Chicago – Kraft Foods Inc., the nation’s largest food manufacturer, said Monday it would eliminate 8,000 more jobs, or about 8 percent of its workforce, and close up to 20 production plants as it broadens an ongoing restructuring effort.
Kraft said the cuts would save an additional $700 million in annual costs, on top of a targeted $450 million in savings it had hoped to achieve through a restructuring that began in January 2004.
Northfield, Ill.-based Kraft already had announced closures of 19 production facilities and the elimination of 5,500 jobs. Kraft said Monday that those efforts are on track but that it is expanding the restructuring plans to include more cuts.

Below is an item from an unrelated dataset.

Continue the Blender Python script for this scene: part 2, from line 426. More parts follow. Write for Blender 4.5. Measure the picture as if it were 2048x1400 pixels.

The company intends to close plants in Broadmeadows, Victoria, Australia, and Hoover, Ala., but did not announce other facilities it plans to close. Kraft also said it would trim 10 percent of its brand portfolio.
The additional cuts would cost the company $2.5 billion, bringing the total cost of its restructuring to $3.7 billion, Kraft said.
The maker of Kraft cheese, Nabisco crackers, Oscar Meyer meats and Post cereals announced the moves while reporting fourth-quarter earnings that beat analysts’ expectations. Earnings for the October-December period totaled $773 million (46 cents a share), up from $628 million (37 cents a share) a year earlier. Revenue rose to $9.66 billion, from $8.78 billion a year ago.